A few days ago, the above video featuring WWE Diva (as Tiffany) turned TNA Knockout Taryn Terrell started to get passed around a bit by wrestling fans (though it’s actually a month old). In the video, she talks about taking a renewed interest in her faith as a Christian, being that it was something she had neglected for a while. Today, both The Christian Post and The New York Post picked up her comments, which brought the video a lot of attention.

She’s not really specific about what specific behavior she’s talking about, whether it’s her domestic incidents with Drew Galloway or something else. She seems to have taken responsibility for whatever she feels bad about, though:

I went on the road with WWE for a while and that want to be a Christian sort of went by the wayside. I lived in sin. I was not a good person. I can say that I am ashamed of who I was in a lot of ways and the decisions that I made, and it was because I wasn’t a Christian.

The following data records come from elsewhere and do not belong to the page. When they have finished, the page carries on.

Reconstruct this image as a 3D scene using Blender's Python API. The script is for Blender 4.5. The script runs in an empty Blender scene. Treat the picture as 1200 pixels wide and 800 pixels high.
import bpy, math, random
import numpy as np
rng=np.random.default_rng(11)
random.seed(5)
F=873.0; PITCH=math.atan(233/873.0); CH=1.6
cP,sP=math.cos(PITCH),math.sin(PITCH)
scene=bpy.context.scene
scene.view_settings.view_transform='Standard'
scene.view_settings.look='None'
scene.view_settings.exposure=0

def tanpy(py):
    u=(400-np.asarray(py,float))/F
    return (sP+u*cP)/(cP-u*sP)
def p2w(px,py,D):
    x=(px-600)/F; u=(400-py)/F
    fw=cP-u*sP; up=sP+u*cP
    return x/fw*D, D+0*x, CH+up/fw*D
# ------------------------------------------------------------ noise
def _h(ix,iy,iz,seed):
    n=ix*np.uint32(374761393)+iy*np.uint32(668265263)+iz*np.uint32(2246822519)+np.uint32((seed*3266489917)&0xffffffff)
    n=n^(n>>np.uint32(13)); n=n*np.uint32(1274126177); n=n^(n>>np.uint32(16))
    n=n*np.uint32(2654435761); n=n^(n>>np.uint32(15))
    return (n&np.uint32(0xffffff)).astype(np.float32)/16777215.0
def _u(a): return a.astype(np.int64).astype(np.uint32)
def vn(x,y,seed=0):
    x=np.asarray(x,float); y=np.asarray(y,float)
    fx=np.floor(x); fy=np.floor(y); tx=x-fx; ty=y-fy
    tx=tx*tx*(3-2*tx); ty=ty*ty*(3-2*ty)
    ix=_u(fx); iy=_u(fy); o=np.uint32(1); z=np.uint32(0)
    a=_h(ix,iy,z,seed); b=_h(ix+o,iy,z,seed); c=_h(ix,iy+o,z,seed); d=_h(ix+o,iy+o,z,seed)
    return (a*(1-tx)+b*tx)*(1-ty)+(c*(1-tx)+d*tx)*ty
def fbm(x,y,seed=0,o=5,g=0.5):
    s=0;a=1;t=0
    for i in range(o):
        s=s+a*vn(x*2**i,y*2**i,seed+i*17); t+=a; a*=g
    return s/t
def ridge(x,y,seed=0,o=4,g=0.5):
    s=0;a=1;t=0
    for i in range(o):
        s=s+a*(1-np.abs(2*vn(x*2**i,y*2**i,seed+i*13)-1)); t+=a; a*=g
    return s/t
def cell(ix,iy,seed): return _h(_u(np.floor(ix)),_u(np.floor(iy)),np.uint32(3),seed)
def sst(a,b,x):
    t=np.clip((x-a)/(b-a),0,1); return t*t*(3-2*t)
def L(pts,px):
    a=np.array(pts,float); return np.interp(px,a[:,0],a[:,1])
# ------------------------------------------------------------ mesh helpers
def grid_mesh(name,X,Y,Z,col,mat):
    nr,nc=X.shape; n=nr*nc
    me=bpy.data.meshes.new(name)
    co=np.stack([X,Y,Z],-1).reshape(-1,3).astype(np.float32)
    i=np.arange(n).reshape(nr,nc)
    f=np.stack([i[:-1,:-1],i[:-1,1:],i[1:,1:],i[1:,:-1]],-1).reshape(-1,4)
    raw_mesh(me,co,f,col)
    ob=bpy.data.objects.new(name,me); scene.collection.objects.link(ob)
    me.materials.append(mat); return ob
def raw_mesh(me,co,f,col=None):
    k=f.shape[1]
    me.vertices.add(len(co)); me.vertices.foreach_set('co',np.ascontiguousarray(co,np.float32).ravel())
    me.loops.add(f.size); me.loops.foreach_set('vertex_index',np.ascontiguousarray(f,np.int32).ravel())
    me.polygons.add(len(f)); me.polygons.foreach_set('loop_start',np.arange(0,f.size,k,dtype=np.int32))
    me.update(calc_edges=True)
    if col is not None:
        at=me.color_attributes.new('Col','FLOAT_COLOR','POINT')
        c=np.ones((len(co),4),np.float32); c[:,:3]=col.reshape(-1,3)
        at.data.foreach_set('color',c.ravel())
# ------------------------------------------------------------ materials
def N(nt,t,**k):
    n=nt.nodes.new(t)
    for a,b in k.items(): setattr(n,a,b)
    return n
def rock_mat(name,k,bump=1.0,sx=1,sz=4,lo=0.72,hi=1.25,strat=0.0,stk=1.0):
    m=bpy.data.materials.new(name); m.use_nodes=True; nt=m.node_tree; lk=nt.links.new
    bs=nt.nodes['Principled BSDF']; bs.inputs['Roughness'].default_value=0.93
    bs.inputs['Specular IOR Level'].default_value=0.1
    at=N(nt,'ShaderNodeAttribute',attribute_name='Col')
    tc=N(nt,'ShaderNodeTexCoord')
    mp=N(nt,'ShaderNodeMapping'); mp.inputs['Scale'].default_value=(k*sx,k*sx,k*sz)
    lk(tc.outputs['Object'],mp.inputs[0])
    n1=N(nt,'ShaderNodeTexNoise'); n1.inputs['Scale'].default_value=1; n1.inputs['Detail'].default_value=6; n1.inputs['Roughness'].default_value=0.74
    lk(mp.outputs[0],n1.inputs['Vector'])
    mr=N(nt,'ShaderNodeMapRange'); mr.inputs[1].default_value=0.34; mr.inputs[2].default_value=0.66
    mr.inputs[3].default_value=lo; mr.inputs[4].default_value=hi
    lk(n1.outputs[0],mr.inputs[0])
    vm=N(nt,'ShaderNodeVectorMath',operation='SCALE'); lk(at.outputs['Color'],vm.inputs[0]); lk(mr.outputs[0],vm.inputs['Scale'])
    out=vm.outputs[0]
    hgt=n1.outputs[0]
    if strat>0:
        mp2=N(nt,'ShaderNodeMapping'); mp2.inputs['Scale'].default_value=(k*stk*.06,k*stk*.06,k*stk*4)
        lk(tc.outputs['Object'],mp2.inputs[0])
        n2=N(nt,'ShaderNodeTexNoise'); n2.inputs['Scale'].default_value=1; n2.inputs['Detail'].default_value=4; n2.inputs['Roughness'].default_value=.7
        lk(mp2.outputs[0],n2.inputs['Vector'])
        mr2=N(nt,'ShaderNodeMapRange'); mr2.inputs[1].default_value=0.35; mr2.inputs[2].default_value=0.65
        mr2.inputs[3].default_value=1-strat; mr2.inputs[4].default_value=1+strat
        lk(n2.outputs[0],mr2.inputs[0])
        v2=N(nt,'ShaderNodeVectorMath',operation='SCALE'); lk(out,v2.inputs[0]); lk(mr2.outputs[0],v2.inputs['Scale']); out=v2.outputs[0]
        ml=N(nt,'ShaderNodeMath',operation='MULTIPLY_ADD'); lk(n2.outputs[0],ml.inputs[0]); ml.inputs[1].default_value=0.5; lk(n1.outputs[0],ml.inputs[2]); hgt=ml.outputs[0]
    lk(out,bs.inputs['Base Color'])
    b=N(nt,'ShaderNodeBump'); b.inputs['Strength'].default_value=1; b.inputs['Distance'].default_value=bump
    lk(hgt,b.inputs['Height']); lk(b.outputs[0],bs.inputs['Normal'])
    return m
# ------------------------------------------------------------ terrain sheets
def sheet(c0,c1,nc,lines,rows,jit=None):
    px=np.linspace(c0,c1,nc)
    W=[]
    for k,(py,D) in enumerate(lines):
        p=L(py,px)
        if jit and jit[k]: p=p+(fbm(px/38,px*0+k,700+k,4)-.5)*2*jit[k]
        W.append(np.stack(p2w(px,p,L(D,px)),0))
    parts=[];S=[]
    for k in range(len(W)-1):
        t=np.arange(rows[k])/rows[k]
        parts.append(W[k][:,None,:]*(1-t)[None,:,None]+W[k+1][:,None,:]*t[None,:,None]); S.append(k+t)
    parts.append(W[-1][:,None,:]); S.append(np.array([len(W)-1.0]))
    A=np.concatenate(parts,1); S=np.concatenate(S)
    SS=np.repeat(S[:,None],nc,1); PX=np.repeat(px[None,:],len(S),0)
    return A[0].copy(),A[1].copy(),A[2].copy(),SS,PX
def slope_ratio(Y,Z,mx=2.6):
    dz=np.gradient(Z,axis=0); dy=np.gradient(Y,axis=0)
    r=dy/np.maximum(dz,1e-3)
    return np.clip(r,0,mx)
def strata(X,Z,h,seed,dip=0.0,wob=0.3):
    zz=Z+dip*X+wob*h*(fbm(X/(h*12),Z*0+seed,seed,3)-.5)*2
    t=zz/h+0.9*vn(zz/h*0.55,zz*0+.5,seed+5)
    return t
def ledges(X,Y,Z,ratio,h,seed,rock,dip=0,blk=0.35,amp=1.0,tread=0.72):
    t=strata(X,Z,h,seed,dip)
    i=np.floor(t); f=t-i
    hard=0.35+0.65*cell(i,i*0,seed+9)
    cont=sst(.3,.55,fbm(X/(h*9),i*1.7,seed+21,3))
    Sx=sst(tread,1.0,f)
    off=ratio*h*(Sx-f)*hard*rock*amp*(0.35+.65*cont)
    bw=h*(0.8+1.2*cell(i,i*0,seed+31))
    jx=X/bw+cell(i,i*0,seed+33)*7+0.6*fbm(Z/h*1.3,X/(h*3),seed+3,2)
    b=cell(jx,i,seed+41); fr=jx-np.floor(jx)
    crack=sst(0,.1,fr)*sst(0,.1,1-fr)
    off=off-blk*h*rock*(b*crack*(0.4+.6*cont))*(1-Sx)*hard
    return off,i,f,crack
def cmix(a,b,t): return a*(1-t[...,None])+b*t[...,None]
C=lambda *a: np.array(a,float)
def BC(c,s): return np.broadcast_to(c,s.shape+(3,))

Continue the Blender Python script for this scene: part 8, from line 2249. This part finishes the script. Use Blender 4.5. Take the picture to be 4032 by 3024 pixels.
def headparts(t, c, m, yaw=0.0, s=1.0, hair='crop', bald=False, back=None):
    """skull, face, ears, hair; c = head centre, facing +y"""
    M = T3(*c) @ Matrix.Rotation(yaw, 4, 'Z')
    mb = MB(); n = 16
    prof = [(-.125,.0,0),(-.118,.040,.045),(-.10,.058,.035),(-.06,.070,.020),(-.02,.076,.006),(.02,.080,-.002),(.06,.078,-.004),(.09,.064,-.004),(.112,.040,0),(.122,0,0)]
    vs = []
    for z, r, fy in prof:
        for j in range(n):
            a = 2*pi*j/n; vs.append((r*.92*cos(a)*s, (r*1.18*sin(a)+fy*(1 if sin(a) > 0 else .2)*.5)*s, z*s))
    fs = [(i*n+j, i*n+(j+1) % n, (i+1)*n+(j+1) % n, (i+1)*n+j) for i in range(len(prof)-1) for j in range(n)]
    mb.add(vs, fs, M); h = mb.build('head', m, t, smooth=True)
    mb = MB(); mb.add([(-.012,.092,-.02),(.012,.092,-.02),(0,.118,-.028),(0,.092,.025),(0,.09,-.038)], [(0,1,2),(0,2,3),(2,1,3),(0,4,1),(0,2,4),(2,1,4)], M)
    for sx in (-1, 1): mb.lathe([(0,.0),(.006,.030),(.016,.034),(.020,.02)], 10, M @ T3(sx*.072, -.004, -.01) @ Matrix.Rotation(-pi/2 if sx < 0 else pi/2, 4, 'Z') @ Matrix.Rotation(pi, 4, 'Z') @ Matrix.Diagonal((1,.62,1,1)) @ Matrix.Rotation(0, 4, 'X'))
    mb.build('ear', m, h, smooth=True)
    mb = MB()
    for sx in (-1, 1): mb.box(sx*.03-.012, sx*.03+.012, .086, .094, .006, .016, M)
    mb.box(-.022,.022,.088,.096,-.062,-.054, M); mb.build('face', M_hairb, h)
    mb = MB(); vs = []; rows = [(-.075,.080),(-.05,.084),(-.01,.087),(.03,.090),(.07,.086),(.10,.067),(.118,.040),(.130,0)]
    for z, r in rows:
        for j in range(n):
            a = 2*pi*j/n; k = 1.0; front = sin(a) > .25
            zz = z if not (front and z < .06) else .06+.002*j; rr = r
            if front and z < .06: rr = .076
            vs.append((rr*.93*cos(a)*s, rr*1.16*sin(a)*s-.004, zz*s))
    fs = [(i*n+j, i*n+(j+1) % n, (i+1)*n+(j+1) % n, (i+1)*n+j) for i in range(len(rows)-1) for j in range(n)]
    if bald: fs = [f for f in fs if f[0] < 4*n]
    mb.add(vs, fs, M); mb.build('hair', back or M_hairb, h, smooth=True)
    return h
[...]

A lot of times I thought, ‘How am I going to be a Christian?’ How can I be accepted by God? I have done awful things. I have not lived as a Christian. I lived as a sinner.

Terrell also explained that she didn’t actually have a good concept of how, theologically speaking, the concept of forgiveness works in Christianity:

What I didn’t understand about being saved was that I could be forgiven. I could truly be forgiven for all of the bad things that I have done. I will tell you that the moment that I truly feel and believe that I was saved—all these years of thinking, ‘Sure, I’m a Christian. I am going to Heaven. I believe that I was going there’—I was speaking with a Christian counselor in June and he asked me … ‘Are you saved?’ Again, I gave the same answer, ‘Yeah, sure. I believe in God, I believe in Heaven.’

It was then that he said, ‘Well, that’s great, but being a Christian means that you believe in Jesus. You believe that He died on the cross, that He died for our sins, that He was resurrected, that He is going to come again. That is your ticket to Heaven. That is your ticket to the Kingdom.’ It registered. It was something that I don’t know if I had heard before, or if I had heard it before, I didn’t truly hear it.